Sayangnya rasa rindu yang ia miliki berbenturan dengan agenda perjuangan demi menyuarakan suara-suara yang tak tersuarakan. Alhasil saat ada kesempatan untuk bertemu, ia akan memperlakukanmu dengan istimewa dan romantis.
4. Banyak pengagum, namun dia tetap setia bersamamu
Hal yang lumrah kalau seorang aktivis itu mempunyai seorang fans. Sewaktu-waktu dia akan dimintai foto bareng, fotonya akan diunggah di instastory ataupun feed instagram si penggemar. Sebagai pasangannya kita dituntut untuk tidak cemburuan dengan hal tersebut karena kita tidak bisa melarang hal itu. Tapi dia pun sadar bahwa dia memiliki kekasih, jadi jangan khawatir kalau menemukan hal seperti itu. Karena di dalam dirinya itu cuma kamu kok hehe.
5. Buat laki-laki, perempuan aktivis itu mandiri, independen, dan keibuan
Bagi kamu perempuan aktivis, kamu memiliki daya tarik tersendiri. Di mata laki-laki, seorang aktivis perempuan itu mempunyai karakter humanis yang tinggi, memiliki semangat juang menyuarakan hak-hak kaum minoritas yang luar biasa, sehingga mereka tidak memiliki waktu untuk curi-curi manja perhatian lawan jenis.
6. Perempuan aktivis adalah calon ibu dan guru yang tepat untuk buah hati kelak
Pengalaman seorang aktivis akan menjadi cerita yang menarik untuk diceritakan kepada buah hati kelak. Pelajaran tentang nilai dan moral untuk memperjuangkan suara minoritas, pasti akan turut diajarkan kepada anak-anak kalian nantinya. Jadi, berbangga lah jika kekasihmu seorang aktivis yang kritis nan humanis. Suara kaum minoritas saja ia perjuangkan, apalagi suara hatimu untuk dihalalkan, xixixi.
7. Sering dibuat khawatir
Selalu ada momen dimana seorang aktivis harus rela meninggalkan jam perkuliahannya dikarenakan urusan yang sangat mendesak. Kalau bolosnya tiga kali sih masih bisa ikut ujian. Kalau lebih dari tiga kali? Ntar kalau nggak lulus matkul gimana? Pertanyaan-pertanyaan itu menghantui setiap kali dia bilang berhalangan kuliah. Kita hanya perlu mengingatkan risikonya. Kalau dia tetap mau lanjut, ya itu bukan tanggung jawab kita. Dia sudah tau konsekuensinya juga kok.

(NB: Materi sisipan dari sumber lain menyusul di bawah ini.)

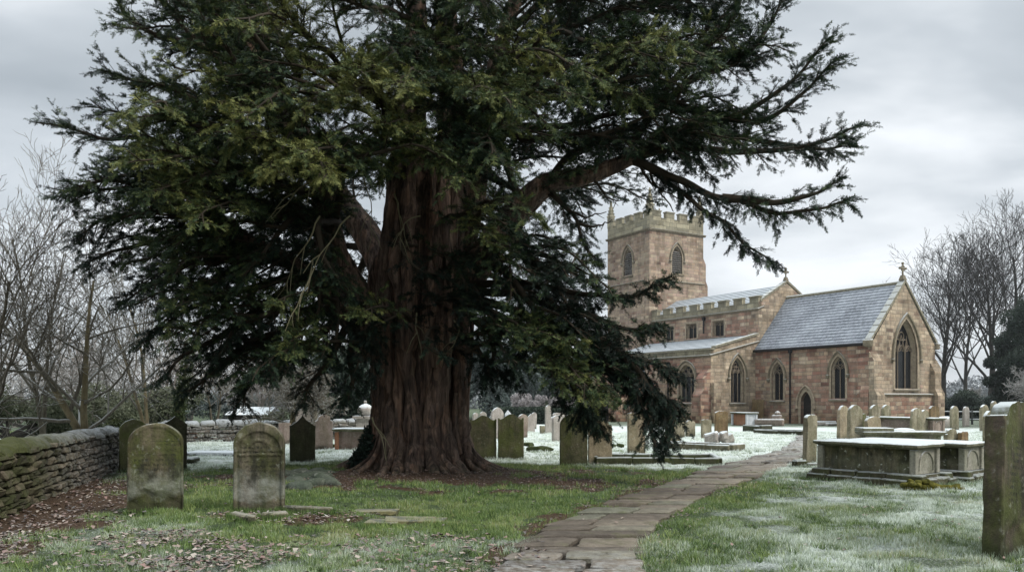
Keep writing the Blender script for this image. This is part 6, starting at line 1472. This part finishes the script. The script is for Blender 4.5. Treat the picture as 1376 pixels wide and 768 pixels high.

Tak perlu takut berpacaran dengan aktivis, hanya perlu sedikit saja menambah porsi saling mengerti dan percaya, setelah itu, hal–hal baru yang mengagumkan akan kamu dapatkan. Hanya butuh saling mengerti dan komunikasi. Mungkin jika kita bukan seorang organisatoris, akan sulit ketika dituntut untuk mengerti segala kesibukannya di organisasi yang membuat kita menjadi pacar kesekiannya setelah organisasi-organisasi yang digelutinya. Tapi jangan khawatir, karena selalu ada waktu untuk cinta.